Wednesday, June 17, 2009

#20. Unless: Carol Shields

So if feels like I've overdosed on Carol Shields a little bit now, perhaps because Unless, though far more accomplished, felt very much like Duet, which I read only a few weeks ago. Again the central character is a female writer (who seem to pop up in EVERYTHING I read at the moment - what is my subsconscious trying to tell me?) who is a mother to three daughters, the eldest of whom has decided to 'drop out' of society and beg on a street corner. She is always on the same corner, and although the other members of her family try to engage with her, she never acknowledges them.
The whole story is about how her mother tries to continue to function, not having lost her daughter through death but somehow losing her more completely - through an inability to touch her or to understand what could have lead her to this point. Shields' characteristic 'voice' is as strong as ever, spare and elegant, but I never really got a true sense of the ravaging pain this mother felt - just a kind of hollow reflection of what it might be.

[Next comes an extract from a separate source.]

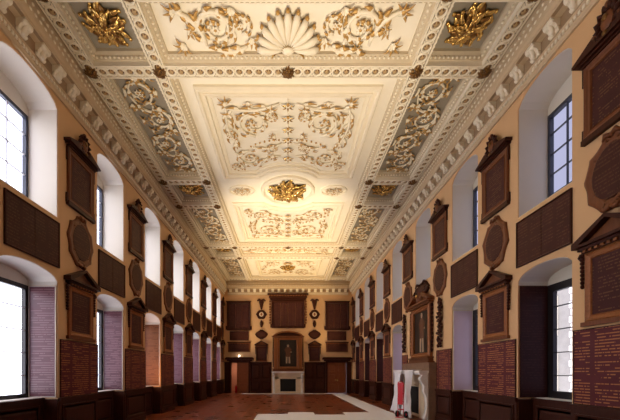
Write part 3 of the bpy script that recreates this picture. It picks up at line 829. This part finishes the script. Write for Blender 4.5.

There were glimpses of it, through letters to other writers and public figures, filled with impotent anger covered by a veneer of polite debate or admonishment. In this way it was a little disappointing - I wanted a much more visceral sense of how this experience marked her.
I think I'm just a bit over this style of writing – need something quite different. Of course, the next book in the pile is Blinding Light by Paul Theroux... with a male writer as the central character. That would be right.

Sunday, June 14, 2009

#19. Good to Great: Jim Collins

Good to Great was one of these business books I had heard a lot of people talk about, and so decided to read myself. What surprised me when I picked it up was that rather than being the musings of some self-identified management 'guru', it was instead based on the results of a five-year study at the University of Colorado. Collins' previous book, Built to Last, was similarly based on a research project, looking at what it was that made enduring large companies successfully.
In Good to Great, he looked at what made good companies make the leap to being great companies. And these were not just 'flash-in-the-pan' successes – the selection process ensured that the 11 companies included in the study produced outstanding results for 15 years. The methodology for both the selection of companies, their analysis and the comparison with others in their sector was complicated and data-driven, and ultimately this is what makes the book good. Collins and his team of graduate student researchers puzzled over the data to truly understand what made these companies tick, and sometimes they had to deal with information that on the surface, didn't seem to make any sense.
In the end, they came up with a conceptual framework, based on the findings of this research, that shows how a good company can make the leap to greatness.
The components of this framework were:
1. Level 5 Leadership
2. First Who, Then What
3. Confront the Brutal Facts
4. Hedgehog Concept
5. Culture of Discipline
6. Technology Accelerators.
These six components work together through a buildup and breakthrough stage, and Collins also makes the comparison between what he calls the Flywheel and the Doom Loop – one where a company creates positive momentum, and the Doom Loop, as you might guess, where it is negative momentum.
Throughout the explanation of this theoretical framework, he uses examples of the 11 Good to Great companies to illustrate how they work in practice, and there are extensive appendices providing more detail of the analysis and research process. There is also a section which links the concepts from Built to Last with those discovered through the Good to Great study.
While overall it is grounded so much more heavily in verifiable fact rather than someone's opinion and as such contains excellent insights for business owners, as a book I found it hard going at times.
I also had a few question marks over some of the companies included under the heading of 'greatness' – for instance, in terms of performance Phillip Morris delivers, but should we really be looking to a company which profits from addiction as a model? Another of the 'great' companies was Fannie Mae – while in 2001, when the book was published, surely no one could have predicted its role in the unwinding of the US economy, but still, reading the comments about its innovative model of packaging mortgage backed securities and the role these played in its success left me a little bemused in the light of recent events.
Definitely worth a read for anyone aspiring to create a large, 'great' company – or if you're interested in a more empirical approach to business-building theory.

Saturday, June 6, 2009

#18. On Beauty – Zadie Smith

This is the first book by Zadie Smith I have read – I was originally looking for White Teeth as I have heard so many good things about that, but had to settle for this. With the description on the inside flap saying it was about an English academic living with his family in a college town in the US and the consequences of a short-lived romance between young couple, I was hoping for something a bit like David Lodge. Especially when it was supposed to be 'very funny indeed' as well. It didn't turn out to live up to that kind of level of fun unfortunately - and as well as being a bit serious, it lacked coherence. What was it about? The problems associated with marriage in middle age, race issues, academic politics... who knows really. But none of it was very funny. The other issue I had with it was that there was no central protagonist – instead, Smith seemed to have about 15 characters who she alternated between, presenting parts of the narrative from their various perspectives. As a result, I didn't care about any of them, or really understand what they were about. It felt as though she got halfway down the path of illustrating what drove some of the actions and then went somewhere else... leaving a very unfinished feeling. Disappointing.